THE HISTORY OF WIMBLEDON FOOTBALL CLUB
1891
1891-92

So, season three got under way, and controversy was soon to follow. It came in the match against Kingston Wanderers on December 13. The Wanderers were 1-0 up but Wimbledon were fighting back. It was, however, getting dark. It was in the fading light that a Wimbledon boot met ball, and over the line it went. The referee never saw it, heated debate followed and the ref declared he couldn't give a decision either way, as it was far too dark.

Wimbledon were furious, their good start to the season tarnished by an obviously short-sighted man in the middle. So off to The Welcome pub they went for the following Friday's general meeting, determined to put the record straight. Rayment was again in the chair and he put it to the vote. "Gentlemen," he would have said, "did, or did not, the ball cross the line?" Nine team members said it did, and that was sufficient. The result against Kingston was duly changed to a 1-1 draw.

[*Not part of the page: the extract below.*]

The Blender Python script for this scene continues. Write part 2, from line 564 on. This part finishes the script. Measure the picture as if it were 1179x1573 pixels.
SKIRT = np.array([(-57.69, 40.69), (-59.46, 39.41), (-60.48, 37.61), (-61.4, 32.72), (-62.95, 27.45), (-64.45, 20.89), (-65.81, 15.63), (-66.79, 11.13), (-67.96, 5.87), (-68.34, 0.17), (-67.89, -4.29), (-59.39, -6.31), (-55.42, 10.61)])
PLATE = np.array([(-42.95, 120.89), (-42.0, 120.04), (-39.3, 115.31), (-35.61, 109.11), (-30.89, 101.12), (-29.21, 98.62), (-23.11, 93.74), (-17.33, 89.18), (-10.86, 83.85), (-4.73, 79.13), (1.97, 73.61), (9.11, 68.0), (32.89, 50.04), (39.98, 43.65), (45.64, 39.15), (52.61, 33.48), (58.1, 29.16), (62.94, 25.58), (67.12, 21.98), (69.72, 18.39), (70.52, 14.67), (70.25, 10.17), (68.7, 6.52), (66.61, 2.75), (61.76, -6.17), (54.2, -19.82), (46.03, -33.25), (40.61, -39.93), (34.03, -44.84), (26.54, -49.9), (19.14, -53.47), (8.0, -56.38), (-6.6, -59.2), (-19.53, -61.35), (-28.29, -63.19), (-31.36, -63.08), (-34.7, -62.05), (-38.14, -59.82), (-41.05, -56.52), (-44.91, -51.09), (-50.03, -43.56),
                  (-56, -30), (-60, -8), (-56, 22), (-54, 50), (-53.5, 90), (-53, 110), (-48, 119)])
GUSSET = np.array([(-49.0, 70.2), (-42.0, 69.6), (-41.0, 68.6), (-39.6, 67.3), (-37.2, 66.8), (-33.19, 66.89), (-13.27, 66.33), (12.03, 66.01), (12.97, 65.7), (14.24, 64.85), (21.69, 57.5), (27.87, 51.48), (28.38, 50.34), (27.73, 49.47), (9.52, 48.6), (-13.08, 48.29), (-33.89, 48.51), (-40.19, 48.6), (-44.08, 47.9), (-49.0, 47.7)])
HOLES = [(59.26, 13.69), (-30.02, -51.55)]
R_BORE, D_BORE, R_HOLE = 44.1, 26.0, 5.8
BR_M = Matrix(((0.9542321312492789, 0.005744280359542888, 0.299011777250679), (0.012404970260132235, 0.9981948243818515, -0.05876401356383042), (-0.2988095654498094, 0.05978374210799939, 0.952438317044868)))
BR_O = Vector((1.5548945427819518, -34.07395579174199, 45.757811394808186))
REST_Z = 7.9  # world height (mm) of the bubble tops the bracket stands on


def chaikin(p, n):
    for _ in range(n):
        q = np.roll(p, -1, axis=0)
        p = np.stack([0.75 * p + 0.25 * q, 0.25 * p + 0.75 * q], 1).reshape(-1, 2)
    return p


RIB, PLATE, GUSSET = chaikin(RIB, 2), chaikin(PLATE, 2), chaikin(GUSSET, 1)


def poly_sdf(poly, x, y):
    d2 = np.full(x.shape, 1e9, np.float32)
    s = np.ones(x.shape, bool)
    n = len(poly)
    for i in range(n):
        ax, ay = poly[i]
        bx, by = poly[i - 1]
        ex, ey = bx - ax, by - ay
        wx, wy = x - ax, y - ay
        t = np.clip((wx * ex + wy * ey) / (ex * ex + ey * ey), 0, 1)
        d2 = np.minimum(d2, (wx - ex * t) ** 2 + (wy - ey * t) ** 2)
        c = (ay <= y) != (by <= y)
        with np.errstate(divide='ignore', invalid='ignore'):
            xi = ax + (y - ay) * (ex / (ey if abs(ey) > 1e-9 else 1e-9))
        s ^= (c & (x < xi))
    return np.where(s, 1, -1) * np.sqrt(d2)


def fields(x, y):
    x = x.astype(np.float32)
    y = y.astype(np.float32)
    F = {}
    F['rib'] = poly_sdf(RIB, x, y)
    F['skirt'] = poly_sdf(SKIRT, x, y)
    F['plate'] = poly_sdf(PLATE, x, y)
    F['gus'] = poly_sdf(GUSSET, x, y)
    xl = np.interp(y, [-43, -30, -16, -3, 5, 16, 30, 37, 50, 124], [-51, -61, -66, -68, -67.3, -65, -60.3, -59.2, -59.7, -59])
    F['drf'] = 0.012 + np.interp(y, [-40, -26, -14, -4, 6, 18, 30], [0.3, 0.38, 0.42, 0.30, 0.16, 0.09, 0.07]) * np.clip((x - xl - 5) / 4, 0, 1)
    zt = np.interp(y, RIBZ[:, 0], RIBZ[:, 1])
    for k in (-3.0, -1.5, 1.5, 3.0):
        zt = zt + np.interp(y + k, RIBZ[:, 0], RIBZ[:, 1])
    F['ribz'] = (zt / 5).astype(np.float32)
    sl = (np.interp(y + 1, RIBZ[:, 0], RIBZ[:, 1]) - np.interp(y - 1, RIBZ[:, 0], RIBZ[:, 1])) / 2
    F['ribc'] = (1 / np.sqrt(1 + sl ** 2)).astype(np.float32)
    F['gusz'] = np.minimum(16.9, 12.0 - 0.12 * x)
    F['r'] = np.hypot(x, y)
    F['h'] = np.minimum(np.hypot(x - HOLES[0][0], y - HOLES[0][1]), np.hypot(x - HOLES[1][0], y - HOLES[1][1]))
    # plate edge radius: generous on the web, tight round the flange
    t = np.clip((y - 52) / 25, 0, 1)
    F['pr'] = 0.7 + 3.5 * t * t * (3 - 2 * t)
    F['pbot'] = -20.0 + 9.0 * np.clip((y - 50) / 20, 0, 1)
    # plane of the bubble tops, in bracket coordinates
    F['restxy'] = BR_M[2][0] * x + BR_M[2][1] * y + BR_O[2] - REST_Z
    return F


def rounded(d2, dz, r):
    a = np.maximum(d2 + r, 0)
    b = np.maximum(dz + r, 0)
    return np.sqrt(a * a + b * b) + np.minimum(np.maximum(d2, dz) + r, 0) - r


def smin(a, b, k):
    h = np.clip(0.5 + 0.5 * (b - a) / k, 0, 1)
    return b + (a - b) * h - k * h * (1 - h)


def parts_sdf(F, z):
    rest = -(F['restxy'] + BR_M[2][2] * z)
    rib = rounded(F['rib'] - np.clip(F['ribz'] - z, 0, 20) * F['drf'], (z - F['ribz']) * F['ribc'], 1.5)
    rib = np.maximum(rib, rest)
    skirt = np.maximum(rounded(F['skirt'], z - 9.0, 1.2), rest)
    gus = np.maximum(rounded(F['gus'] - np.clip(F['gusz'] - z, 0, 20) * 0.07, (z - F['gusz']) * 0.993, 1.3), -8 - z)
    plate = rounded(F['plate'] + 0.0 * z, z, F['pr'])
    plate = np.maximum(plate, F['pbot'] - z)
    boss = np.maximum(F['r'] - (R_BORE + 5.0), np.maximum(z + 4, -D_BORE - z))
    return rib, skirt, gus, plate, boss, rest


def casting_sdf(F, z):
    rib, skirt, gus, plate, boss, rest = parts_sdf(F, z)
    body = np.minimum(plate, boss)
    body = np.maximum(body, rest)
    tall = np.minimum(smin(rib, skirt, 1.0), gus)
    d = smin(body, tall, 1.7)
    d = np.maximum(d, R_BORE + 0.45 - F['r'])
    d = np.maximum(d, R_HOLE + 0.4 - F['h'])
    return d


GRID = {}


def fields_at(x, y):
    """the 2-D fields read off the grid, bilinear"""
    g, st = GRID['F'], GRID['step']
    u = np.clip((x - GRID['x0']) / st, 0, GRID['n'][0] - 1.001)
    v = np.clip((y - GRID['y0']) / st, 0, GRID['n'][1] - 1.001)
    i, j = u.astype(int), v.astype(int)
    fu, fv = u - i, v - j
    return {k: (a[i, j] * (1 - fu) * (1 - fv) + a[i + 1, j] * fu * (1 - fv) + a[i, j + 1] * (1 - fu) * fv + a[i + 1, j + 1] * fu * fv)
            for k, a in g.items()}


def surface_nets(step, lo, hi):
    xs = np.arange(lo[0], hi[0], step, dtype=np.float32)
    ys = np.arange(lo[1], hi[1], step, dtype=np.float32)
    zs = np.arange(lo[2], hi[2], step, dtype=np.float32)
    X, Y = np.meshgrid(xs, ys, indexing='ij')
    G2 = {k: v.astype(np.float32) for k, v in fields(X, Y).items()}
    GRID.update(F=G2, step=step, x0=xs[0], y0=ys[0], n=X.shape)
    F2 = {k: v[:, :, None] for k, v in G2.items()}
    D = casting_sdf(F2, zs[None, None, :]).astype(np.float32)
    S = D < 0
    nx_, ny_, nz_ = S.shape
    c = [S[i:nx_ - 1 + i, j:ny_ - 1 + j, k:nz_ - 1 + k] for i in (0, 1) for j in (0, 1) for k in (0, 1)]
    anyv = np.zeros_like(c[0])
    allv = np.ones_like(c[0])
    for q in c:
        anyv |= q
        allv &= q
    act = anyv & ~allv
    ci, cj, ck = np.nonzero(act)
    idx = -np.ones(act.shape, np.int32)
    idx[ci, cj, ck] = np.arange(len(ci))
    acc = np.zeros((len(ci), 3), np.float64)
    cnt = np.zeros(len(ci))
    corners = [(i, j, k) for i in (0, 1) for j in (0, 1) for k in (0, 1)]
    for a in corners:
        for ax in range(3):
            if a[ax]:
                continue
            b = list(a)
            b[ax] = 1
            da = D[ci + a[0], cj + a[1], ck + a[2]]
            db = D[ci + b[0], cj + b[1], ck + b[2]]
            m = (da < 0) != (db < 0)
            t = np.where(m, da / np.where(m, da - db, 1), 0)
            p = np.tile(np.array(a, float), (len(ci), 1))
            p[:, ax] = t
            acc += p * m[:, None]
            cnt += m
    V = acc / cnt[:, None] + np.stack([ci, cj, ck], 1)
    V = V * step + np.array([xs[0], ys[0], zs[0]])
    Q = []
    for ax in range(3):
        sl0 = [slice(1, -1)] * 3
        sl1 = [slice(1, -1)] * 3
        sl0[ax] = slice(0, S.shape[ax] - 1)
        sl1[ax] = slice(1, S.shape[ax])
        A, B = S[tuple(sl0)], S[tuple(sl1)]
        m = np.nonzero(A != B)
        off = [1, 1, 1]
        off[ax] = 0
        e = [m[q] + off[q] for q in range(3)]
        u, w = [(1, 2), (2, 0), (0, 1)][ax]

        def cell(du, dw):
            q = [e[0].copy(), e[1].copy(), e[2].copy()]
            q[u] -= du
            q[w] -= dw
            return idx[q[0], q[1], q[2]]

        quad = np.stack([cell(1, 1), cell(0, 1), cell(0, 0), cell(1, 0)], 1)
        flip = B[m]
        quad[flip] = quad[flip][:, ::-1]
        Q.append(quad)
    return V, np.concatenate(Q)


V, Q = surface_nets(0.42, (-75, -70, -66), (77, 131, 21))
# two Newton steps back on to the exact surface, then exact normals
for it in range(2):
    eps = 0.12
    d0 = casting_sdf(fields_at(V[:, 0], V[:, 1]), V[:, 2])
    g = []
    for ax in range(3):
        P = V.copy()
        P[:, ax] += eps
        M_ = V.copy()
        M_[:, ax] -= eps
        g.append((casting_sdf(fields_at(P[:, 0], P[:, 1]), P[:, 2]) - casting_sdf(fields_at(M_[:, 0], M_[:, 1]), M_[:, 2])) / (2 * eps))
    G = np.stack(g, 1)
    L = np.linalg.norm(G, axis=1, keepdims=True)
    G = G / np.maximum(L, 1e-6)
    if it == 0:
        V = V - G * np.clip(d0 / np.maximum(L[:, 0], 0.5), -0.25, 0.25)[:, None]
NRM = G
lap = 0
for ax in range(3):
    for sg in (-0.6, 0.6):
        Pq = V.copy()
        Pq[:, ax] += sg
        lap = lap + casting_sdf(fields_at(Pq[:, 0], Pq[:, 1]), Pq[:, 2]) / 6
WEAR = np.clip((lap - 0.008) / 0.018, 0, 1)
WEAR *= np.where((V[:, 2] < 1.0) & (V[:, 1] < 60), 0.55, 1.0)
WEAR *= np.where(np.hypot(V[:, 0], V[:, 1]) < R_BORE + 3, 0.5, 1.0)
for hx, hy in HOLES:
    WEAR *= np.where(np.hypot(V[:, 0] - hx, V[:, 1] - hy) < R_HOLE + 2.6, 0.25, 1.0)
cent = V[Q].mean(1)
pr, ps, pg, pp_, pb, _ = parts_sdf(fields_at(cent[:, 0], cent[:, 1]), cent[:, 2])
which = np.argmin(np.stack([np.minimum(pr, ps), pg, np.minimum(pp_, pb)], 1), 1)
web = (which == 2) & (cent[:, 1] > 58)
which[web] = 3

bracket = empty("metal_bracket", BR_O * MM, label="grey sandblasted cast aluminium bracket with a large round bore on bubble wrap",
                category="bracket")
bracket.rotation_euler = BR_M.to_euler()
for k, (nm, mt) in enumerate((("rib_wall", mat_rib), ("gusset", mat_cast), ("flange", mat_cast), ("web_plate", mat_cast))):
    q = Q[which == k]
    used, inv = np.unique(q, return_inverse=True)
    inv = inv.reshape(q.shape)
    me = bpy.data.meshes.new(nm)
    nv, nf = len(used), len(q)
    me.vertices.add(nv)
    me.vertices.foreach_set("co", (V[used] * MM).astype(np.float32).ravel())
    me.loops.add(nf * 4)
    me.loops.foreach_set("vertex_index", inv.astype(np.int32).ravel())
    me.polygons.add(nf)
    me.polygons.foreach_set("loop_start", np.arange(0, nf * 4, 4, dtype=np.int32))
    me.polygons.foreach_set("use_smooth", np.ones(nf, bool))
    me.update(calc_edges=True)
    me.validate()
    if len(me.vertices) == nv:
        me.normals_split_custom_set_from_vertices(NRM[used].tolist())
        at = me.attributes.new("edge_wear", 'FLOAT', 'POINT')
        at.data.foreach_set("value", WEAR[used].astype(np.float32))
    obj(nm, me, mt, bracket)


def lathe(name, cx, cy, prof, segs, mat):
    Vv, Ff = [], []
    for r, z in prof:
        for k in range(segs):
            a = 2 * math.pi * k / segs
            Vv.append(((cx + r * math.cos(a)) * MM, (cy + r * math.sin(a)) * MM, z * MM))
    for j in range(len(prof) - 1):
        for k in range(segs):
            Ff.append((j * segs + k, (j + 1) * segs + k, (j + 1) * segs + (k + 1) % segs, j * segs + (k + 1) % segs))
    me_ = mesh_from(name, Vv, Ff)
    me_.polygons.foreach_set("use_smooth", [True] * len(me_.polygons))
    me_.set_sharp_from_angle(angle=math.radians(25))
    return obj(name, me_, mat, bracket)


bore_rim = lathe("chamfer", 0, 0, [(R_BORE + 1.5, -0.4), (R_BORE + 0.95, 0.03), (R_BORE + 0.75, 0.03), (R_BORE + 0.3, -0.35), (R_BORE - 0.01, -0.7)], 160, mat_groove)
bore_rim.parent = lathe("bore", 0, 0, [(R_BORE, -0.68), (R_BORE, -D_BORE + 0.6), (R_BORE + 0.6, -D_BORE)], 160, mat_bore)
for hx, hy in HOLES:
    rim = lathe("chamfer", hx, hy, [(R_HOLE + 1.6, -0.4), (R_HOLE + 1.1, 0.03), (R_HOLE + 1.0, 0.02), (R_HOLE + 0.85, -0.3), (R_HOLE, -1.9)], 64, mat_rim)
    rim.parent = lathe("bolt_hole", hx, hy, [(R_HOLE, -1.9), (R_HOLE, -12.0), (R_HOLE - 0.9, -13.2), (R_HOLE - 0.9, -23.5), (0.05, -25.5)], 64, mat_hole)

There were other matters to discuss, though, and, most importantly, the Old Centrals decided they were strong enough to form a reserve team. Disagreements with officialdom aside, this was to be a cracking season for Wimbledon. In 23 matches, they rattled in 50 goals, only conceding 11, winning 14 and drawing 6. Pelham, Kingston Institute and Gordon 'B' were the only sides to record victories over Wimbledon, and even then Wimble­don gained their revenge over the latter, with two resounding wins.

The Independent was positively glowing. "The Old 'Dons have put a lot of life into their play," the end of term report read, "and I must again compliment them on their very successful consummation of an exceptionally brilliant season." Fine praise, indeed, and The Independent also managed to take the sting out of the other two defeats.

"The number of goals scored against Wimbledon by Pelham and Kingston Institute were almost infinitesimal," it concluded. The scribe behind this tribute signed himself ‘Centre Forward,' and he was something of a wit.